Practical Experience
The Oceanography program is based heavily in field-based experiences that will hone your critical thinking skills and reinforce what you're learning in the classroom.
Your immersion into Oceanography begins right away. As a freshman, you’ll automatically be part of the Rising Tides learning community. It’s a yearlong program designed to teach you marine science by letting you be a marine scientist. And you’ll build connections with students who are as passionate about the ocean as you.
We’re a small, close-knit department that focuses on more than academics. As early as your sophomore year, you’ll engage in internships and paid research opportunities. For instance, undergraduate students have been hired to deploy balloons that measure gas concentrations in the atmosphere -- data they used for further research and their thesis.
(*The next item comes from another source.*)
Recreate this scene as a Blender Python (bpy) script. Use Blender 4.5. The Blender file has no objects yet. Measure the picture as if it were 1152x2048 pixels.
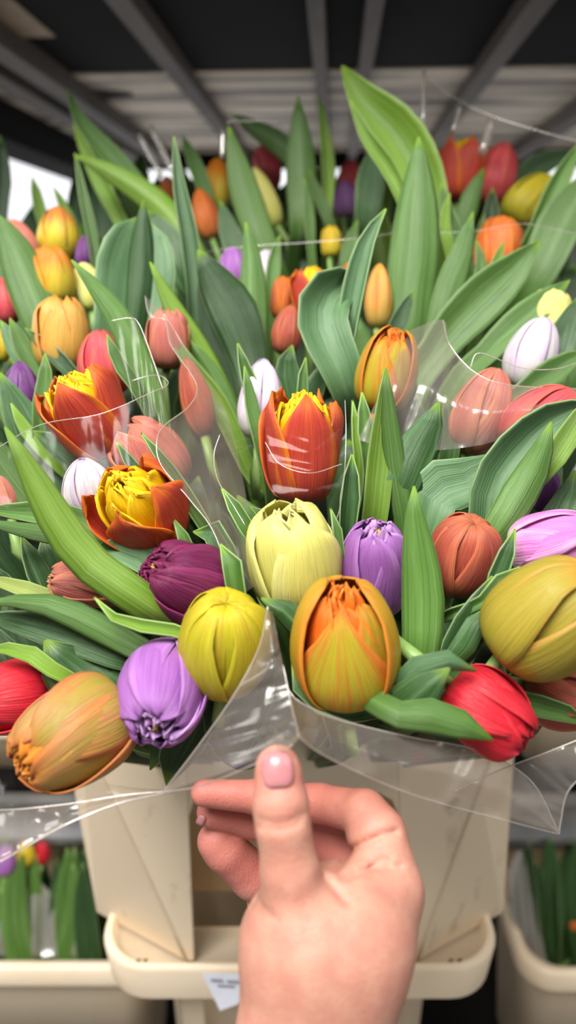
import bpy, math, random
import numpy as np
from mathutils import Vector, Matrix, noise

random.seed(7)
SC = bpy.context.scene
COL = SC.collection
F_PX = 1500.0
PITCH = math.radians(17.5)
CAM = Vector((0.0, 0.0, 1.35))
AX_R = Vector((1, 0, 0))
AX_U = Vector((0, math.sin(PITCH), math.cos(PITCH)))
AX_F = Vector((0, math.cos(PITCH), -math.sin(PITCH)))


def P(px, py, d):
    """a point seen at pixel (px,py) of the photograph, d metres deep"""
    return CAM + AX_F * d + AX_R * ((px - 576) / F_PX * d) + AX_U * ((1024 - py) / F_PX * d)


def PY(px, py, Y):
    """where the sight line of a pixel meets the upright plane y = Y"""
    v = AX_F + AX_R * ((px - 576) / F_PX) + AX_U * ((1024 - py) / F_PX)
    return CAM + v * (Y / v.y)


def lin(h):
    h = h.lstrip('#')
    c = [int(h[i:i + 2], 16) / 255 for i in (0, 2, 4)]
    return tuple(x / 12.92 if x <= .04045 else ((x + .055) / 1.055) ** 2.4 for x in c) + (1,)


# ------------------------------------------------------------------ tagging
def tag(o, label, cat, group=None, kind=None):
    o['label'] = label
    o['category'] = cat
    if group:
        o['group'] = group
    if kind:
        o['kind'] = kind
    return o


def empty(name, mw, label, cat, group=None):
    o = bpy.data.objects.new(name, None)
    o.empty_display_size = .01
    COL.objects.link(o)
    o.matrix_world = mw
    return tag(o, label, cat, group)


def mesh_obj(name, verts, faces, mat, parent=None, uv=None, smooth=True, pm=None):
    """one mesh object; verts in world space unless pm is None and parent given in local space"""
    me = bpy.data.meshes.new(name)
    if pm is not None:
        verts = [pm @ Vector(v) for v in verts]
    me.from_pydata([tuple(v) for v in verts], [], faces)
    if uv is not None:
        ul = me.uv_layers.new(name='UVMap')
        li = np.zeros(len(me.loops), dtype=np.int32)
        me.loops.foreach_get('vertex_index', li)
        ul.data.foreach_set('uv', np.asarray(uv, dtype=np.float32)[li].ravel())
    if smooth:
        me.polygons.foreach_set('use_smooth', [True] * len(me.polygons))
    if mat:
        me.materials.append(mat)
    me.update()
    o = bpy.data.objects.new(name, me)
    COL.objects.link(o)
    if parent is not None:
        o.parent = parent
    return o


def solid(o, t, off=0.0):
    m = o.modifiers.new('thickness', 'SOLIDIFY')
    m.thickness = t
    m.offset = off
    return o


def bevel(o, w, seg=2):
    m = o.modifiers.new('bevel', 'BEVEL')
    m.width = w
    m.segments = seg
    m.limit_method = 'ANGLE'
    m.angle_limit = math.radians(40)
    return o


def catmull(pts, n):
    pts = [Vector(p) for p in pts]
    if len(pts) == 2:
        return [pts[0].lerp(pts[1], i / (n - 1)) for i in range(n)]
    ext = [pts[0] * 2 - pts[1]] + pts + [pts[-1] * 2 - pts[-2]]
    # arc-length-ish parametrisation
    seg = [(pts[i + 1] - pts[i]).length for i in range(len(pts) - 1)]
    tot = sum(seg)
    out = []
    for k in range(n):
        s = tot * k / (n - 1)
        i = 0
        while i < len(seg) - 1 and s > seg[i]:
            s -= seg[i]
            i += 1
        t = min(1, max(0, s / max(seg[i], 1e-9)))
        p0, p1, p2, p3 = ext[i:i + 4]
        out.append(.5 * ((2 * p1) + (p2 - p0) * t + (2 * p0 - 5 * p1 + 4 * p2 - p3) * t * t + (3 * p1 - p0 - 3 * p2 + p3) * t ** 3))
    return out


def tube(name, pts, r, mat, parent=None, n=24, k=8, pm=None, rfun=None):
    c = catmull(pts, n)
    V, Fc, UV = [], [], []
    up = Vector((.13, .31, .94)).normalized()
    for i, p in enumerate(c):
        t = (c[min(i + 1, n - 1)] - c[max(i - 1, 0)]).normalized()
        s = t.cross(up)
        if s.length < 1e-4:
            s = t.cross(Vector((1, 0, 0)))
        s.normalize()
        b = s.cross(t)
        rr = r * (rfun(i / (n - 1)) if rfun else 1)
        for j in range(k):
            a = 2 * math.pi * j / k
            V.append(p + s * (math.cos(a) * rr) + b * (math.sin(a) * rr))
            UV.append((j / k, i / (n - 1)))
    for i in range(n - 1):
        for j in range(k):
            Fc.append((i * k + j, i * k + (j + 1) % k, (i + 1) * k + (j + 1) % k, (i + 1) * k + j))
    Fc.append(tuple(range(k))[::-1])
    Fc.append(tuple((n - 1) * k + j for j in range(k)))
    return mesh_obj(name, V, Fc, mat, parent, UV, pm=pm)


def grid_faces(nu, nv):
    return [(j * nu + i, j * nu + i + 1, (j + 1) * nu + i + 1, (j + 1) * nu + i) for j in range(nv - 1) for i in range(nu - 1)]


# ------------------------------------------------------------------ materials
class NT:
    def __init__(self, name):
        self.m = bpy.data.materials.new(name)
        self.m.use_nodes = True
        self.t = self.m.node_tree
        self.t.nodes.clear()
        self.out = self.n('ShaderNodeOutputMaterial')

    def n(self, ty, **kw):
        nd = self.t.nodes.new(ty)
        for k, v in kw.items():
            setattr(nd, k, v)
        return nd

    def l(self, a, b):
        self.t.links.new(a, b)

    def val(self, x, sock):
        if hasattr(x, 'is_linked') or hasattr(x, 'links'):
            self.l(x, sock)
        else:
            sock.default_value = x

    def math(self, op, a, b=0.0, clamp=False):
        nd = self.n('ShaderNodeMath', operation=op, use_clamp=clamp)
        self.val(a, nd.inputs[0])
        self.val(b, nd.inputs[1])
        return nd.outputs[0]

    def mix(self, f, a, b, blend='MIX'):
        nd = self.n('ShaderNodeMix', data_type='RGBA', blend_type=blend)
        self.val(f, nd.inputs[0])
        self.val(a, nd.inputs[6])
        self.val(b, nd.inputs[7])
        return nd.outputs[2]

    def ramp(self, x, lo, hi):
        nd = self.n('ShaderNodeMapRange', interpolation_type='SMOOTHSTEP')
        self.val(x, nd.inputs[0])
        nd.inputs[1].default_value = lo
        nd.inputs[2].default_value = hi
        return nd.outputs[0]

    def noise(self, vec, scale, detail=3, rough=.55):
        nd = self.n('ShaderNodeTexNoise')
        if vec is not None:
            self.l(vec, nd.inputs['Vector'])
        nd.inputs['Scale'].default_value = scale
        nd.inputs['Detail'].default_value = detail
        nd.inputs['Roughness'].default_value = rough
        return nd.outputs['Fac']

    def scalevec(self, vec, s):
        nd = self.n('ShaderNodeMapping')
        self.l(vec, nd.inputs[0])
        nd.inputs['Scale'].default_value = s
        return nd

    def bump(self, h, strength, dist):
        nd = self.n('ShaderNodeBump')
        nd.inputs['Strength'].default_value = strength
        nd.inputs['Distance'].default_value = dist
        self.l(h, nd.inputs['Height'])
        return nd.outputs[0]

    def bsdf(self, col, rough=.5, spec=.5, bump=None, transl=0.0, sss=0.0, sssr=(1, .3, .2), metal=0.0, sscale=.004, coat=0.0):
        b = self.n('ShaderNodeBsdfPrincipled')
        self.val(col, b.inputs['Base Color'])
        self.val(rough, b.inputs['Roughness'])
        b.inputs['Specular IOR Level'].default_value = spec
        b.inputs['Metallic'].default_value = metal
        b.inputs['Coat Weight'].default_value = coat
        if sss:
            b.inputs['Subsurface Weight'].default_value = sss
            b.inputs['Subsurface Radius'].default_value = sssr
            b.inputs['Subsurface Scale'].default_value = sscale
        if bump is not None:
            self.l(bump, b.inputs['Normal'])
        sh = b.outputs[0]
        if transl:
            tr = self.n('ShaderNodeBsdfTranslucent')
            self.val(col, tr.inputs['Color'])
            mx = self.n('ShaderNodeMixShader')
            mx.inputs[0].default_value = transl
            self.l(sh, mx.inputs[1])
            self.l(tr.outputs[0], mx.inputs[2])
            sh = mx.outputs[0]
        self.l(sh, self.out.inputs[0])
        return self.m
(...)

Throughout your time at Humboldt, you'll learn and practice the techniques needed to conduct research at sea and in the laboratory. Aboard our 90-foot ocean-going research vessel, the Coral Sea, you’ll use key research techniques. Learn to use trawls, plankton nets, box-corers, sediment grab samplers, CTD/Rosette samplers, side-scanning sonar, and other oceanographic sampling equipment. By the time you graduate, you can expect to log around 100 hours at sea.
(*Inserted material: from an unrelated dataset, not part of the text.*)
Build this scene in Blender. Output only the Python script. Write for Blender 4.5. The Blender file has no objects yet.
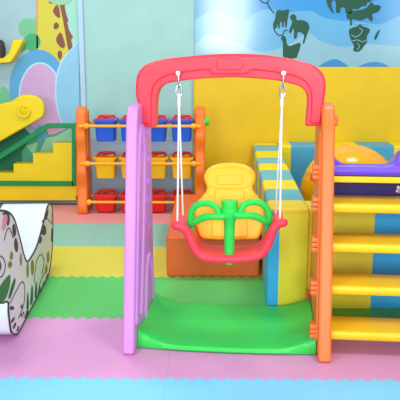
import bpy, bmesh, math, random
from mathutils import Vector, Matrix
random.seed(4)
SC = bpy.context.scene
COL = SC.collection
PI = math.pi

# ------------------------------------------------------------------ camera
H = 1.205; FPX = 700.0; PITCH = math.atan(150 / 700.0); YAW = math.radians(0.75)
cam_data = bpy.data.cameras.new('camera'); cam = bpy.data.objects.new('camera', cam_data)
COL.objects.link(cam); SC.camera = cam
cam.location = (0, 0, H); cam.rotation_euler = (PI / 2 - PITCH, 0, YAW)
cam_data.sensor_width = 36; cam_data.lens = FPX / 400 * 36
ROT = Matrix.Rotation(YAW, 3, 'Z') @ Matrix.Rotation(PI / 2 - PITCH, 3, 'X')
EYE = Vector((0, 0, H))
def ray(px, py):
    return ROT @ Vector((px - 200, 200 - py, -FPX))
def ground(px, py, z=0.0):
    d = ray(px, py); return EYE + d * ((z - H) / d.z)

class Frame:
    """a vertical working plane with its own axes: e along, n behind it, z up"""
    def __init__(s, a, b):
        s.o = Vector((a[0], a[1], 0)); e = Vector((b[0] - a[0], b[1] - a[1], 0)).normalized()
        s.e = e; s.n = Vector((-e.y, e.x, 0)); s.ang = math.atan2(e.y, e.x)
    def pt(s, px, py, a=0.0, b=0.0):
        """(along, height) where the sight line meets the plane n = a + b*z"""
        d = ray(px, py); q = EYE - s.o
        t = (a + b * q.z - q.dot(s.n)) / (d.dot(s.n) - b * d.z)
        p = q + d * t
        return (p.dot(s.e), p.z)
    def pts(s, L, a=0.0, b=0.0): return [s.pt(x, y, a, b) for x, y in L]

# ------------------------------------------------------------------ materials
def lin(c):
    c /= 255.0
    return c / 12.92 if c <= 0.04045 else ((c + 0.055) / 1.055) ** 2.4
def mat(name, rgb, rough=0.4, var=0.04, scale=6.0, bump=0.0, bscale=60.0, metal=0.0, coat=0.0, spec=0.35):
    m = bpy.data.materials.new(name); m.use_nodes = True
    nt = m.node_tree; N = nt.nodes; L = nt.links; b = N['Principled BSDF']
    base = [lin(v) for v in rgb]
    tc = N.new('ShaderNodeTexCoord'); nz = N.new('ShaderNodeTexNoise'); nz.inputs['Scale'].default_value = scale
    nz.inputs['Detail'].default_value = 3
    cr = N.new('ShaderNodeValToRGB')
    cr.color_ramp.elements[0].position = 0.3; cr.color_ramp.elements[1].position = 0.7
    cr.color_ramp.elements[0].color = [max(0, v * (1 - var)) for v in base] + [1]
    cr.color_ramp.elements[1].color = [min(1, v * (1 + var)) for v in base] + [1]
    L.new(tc.outputs['Object'], nz.inputs['Vector']); L.new(nz.outputs['Fac'], cr.inputs['Fac'])
    L.new(cr.outputs['Color'], b.inputs['Base Color'])
    b.inputs['Roughness'].default_value = rough; b.inputs['Metallic'].default_value = metal
    b.inputs['Coat Weight'].default_value = coat; b.inputs['Specular IOR Level'].default_value = spec
    if bump:
        n2 = N.new('ShaderNodeTexNoise'); n2.inputs['Scale'].default_value = bscale
        bp = N.new('ShaderNodeBump'); bp.inputs['Strength'].default_value = bump; bp.inputs['Distance'].default_value = 0.002
        L.new(tc.outputs['Object'], n2.inputs['Vector']); L.new(n2.outputs['Fac'], bp.inputs['Height'])
        L.new(bp.outputs['Normal'], b.inputs['Normal'])
    return m
def foam(name, rgb):
    m = mat(name, rgb, 0.42, 0.035, 1.6)
    nt = m.node_tree; N = nt.nodes; L = nt.links; b = N['Principled BSDF']
    tc = N.new('ShaderNodeTexCoord'); hs = []
    for a in (0.9, -0.9):
        mp = N.new('ShaderNodeMapping'); mp.inputs['Rotation'].default_value[2] = a
        w = N.new('ShaderNodeTexWave'); w.inputs['Scale'].default_value = 26; w.inputs['Distortion'].default_value = 0.6
        L.new(tc.outputs['Object'], mp.inputs['Vector']); L.new(mp.outputs['Vector'], w.inputs['Vector']); hs.append(w)
    mx = N.new('ShaderNodeMath'); mx.operation = 'MULTIPLY'
    L.new(hs[0].outputs['Fac'], mx.inputs[0]); L.new(hs[1].outputs['Fac'], mx.inputs[1])
    bp = N.new('ShaderNodeBump'); bp.inputs['Strength'].default_value = 0.3; bp.inputs['Distance'].default_value = 0.0015
    L.new(mx.outputs[0], bp.inputs['Height']); L.new(bp.outputs['Normal'], b.inputs['Normal'])
    return m

M = {}
def P(k, *a, **kw): M[k] = mat(k, *a, **kw)
P('lilac', (214, 144, 226), 0.38); P('orange', (240, 120, 54), 0.38); P('coral', (240, 62, 82), 0.34)
P('green', (48, 212, 82), 0.36); P('yellow', (252, 208, 48), 0.36); P('seat_yellow', (248, 198, 50), 0.4)
P('step_yellow', (255, 208, 36), 0.33); P('violet', (108, 70, 214), 0.3)
P('violet_shade', (42, 24, 108), 0.4); P('rope', (242, 246, 246), 0.7, bump=0.3, bscale=300); P('steel', (190, 196, 200), 0.25, metal=0.9)
P('gold', (244, 168, 6), 0.2, coat=0.3)
P('vinyl_yellow', (240, 214, 30), 0.4, bump=0.1, bscale=12); P('vinyl_teal', (86, 178, 190), 0.4, bump=0.1, bscale=12)
P('vinyl_blue', (56, 182, 248), 0.4, bump=0.1, bscale=12); P('vinyl_lime', (232, 228, 60), 0.4, bump=0.1, bscale=12)
P('vinyl_orange', (226, 100, 44), 0.45, bump=0.1, bscale=12)
P('mint', (154, 200, 196), 0.55); P('greywall', (158, 182, 202), 0.6); P('strip', (168, 200, 224), 0.4)
P('wallpad', (224, 188, 0), 0.42, bump=0.08, bscale=8)
P('skirting', (140, 150, 165), 0.5)
P('rack_orange', (240, 122, 40), 0.4); P('rod', (252, 178, 36), 0.4)
P('bin_blue', (28, 92, 222), 0.38); P('bin_yellow', (240, 190, 14), 0.38); P('bin_red', (228, 36, 30), 0.38); P('handle_red', (222, 42, 36), 0.4)
P('panel_yellow', (232, 206, 14), 0.45); P('panel_green', (10, 138, 78), 0.45); P('panel_orange', (226, 160, 50), 0.45)
P('print_sky', (156, 188, 198), 0.5); P('print_mint', (152, 208, 192), 0.5); P('giraffe', (204, 196, 66), 0.5); P('giraffe_edge', (222, 150, 80), 0.5)
P('brown', (128, 74, 60), 0.5); P('eleph', (86, 160, 208), 0.5); P('eleph_pale', (134, 192, 224), 0.5); P('eleph_edge', (172, 212, 234), 0.5)
P('eleph_pink', (196, 160, 206), 0.5); P('eleph_pink_lo', (216, 150, 190), 0.5); P('leaf', (110, 186, 142), 0.5); P('leaf_dark', (64, 164, 112), 0.5)
P('hill_dark', (18, 112, 82), 0.5); P('hill_mid', (70, 160, 130), 0.5); P('hill_soft', (140, 196, 160), 0.5)
P('map_top', (66, 148, 208), 0.13); P('map_mid', (102, 170, 210), 0.13); P('map_low', (138, 184, 202), 0.13); P('map_hill', (64, 138, 194), 0.13)
P('animal', (0, 74, 54), 0.45)
P('white', (222, 232, 240), 0.5, var=0.01); P('print_white', (226, 228, 224), 0.5, var=0.01); P('ink', (52, 56, 54), 0.5)
P('ink_green', (40, 92, 66), 0.5); P('ink_olive', (128, 128, 50), 0.5); P('ink_pink', (222, 150, 176), 0.5); P('ink_leaf', (44, 122, 66), 0.5)
P('dark', (50, 44, 40), 0.5); P('concrete', (190, 190, 186), 0.7); P('flower', (240, 110, 170), 0.5)
FO = {k: foam('foam_' + k, c) for k, c in dict(blue=(132, 214, 254), pink=(224, 160, 210), green=(92, 206, 106), yellow=(228, 216, 78), teal=(144, 202, 184), salmon=(238, 158, 158)).items()}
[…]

In addition to being in the open ocean, you’ll have access to the Marine Lab in nearby Trinidad where several of the core Oceanography courses are taught and often used for student and faculty research projects. The lab is well equipped for marine education and research, including a constantly recharged seawater system with chiller, a wet laboratory for rearing marine invertebrates and fishes, a culture room for larval invertebrates and algae, a walk-in freezer, a walk-in cold room, a large shop for design and fabrication of experimental equipment, and a microscope room. Our cutting-edge equipment includes the Burkolator, sophisticated equipment designed to measure ocean acidification in real time.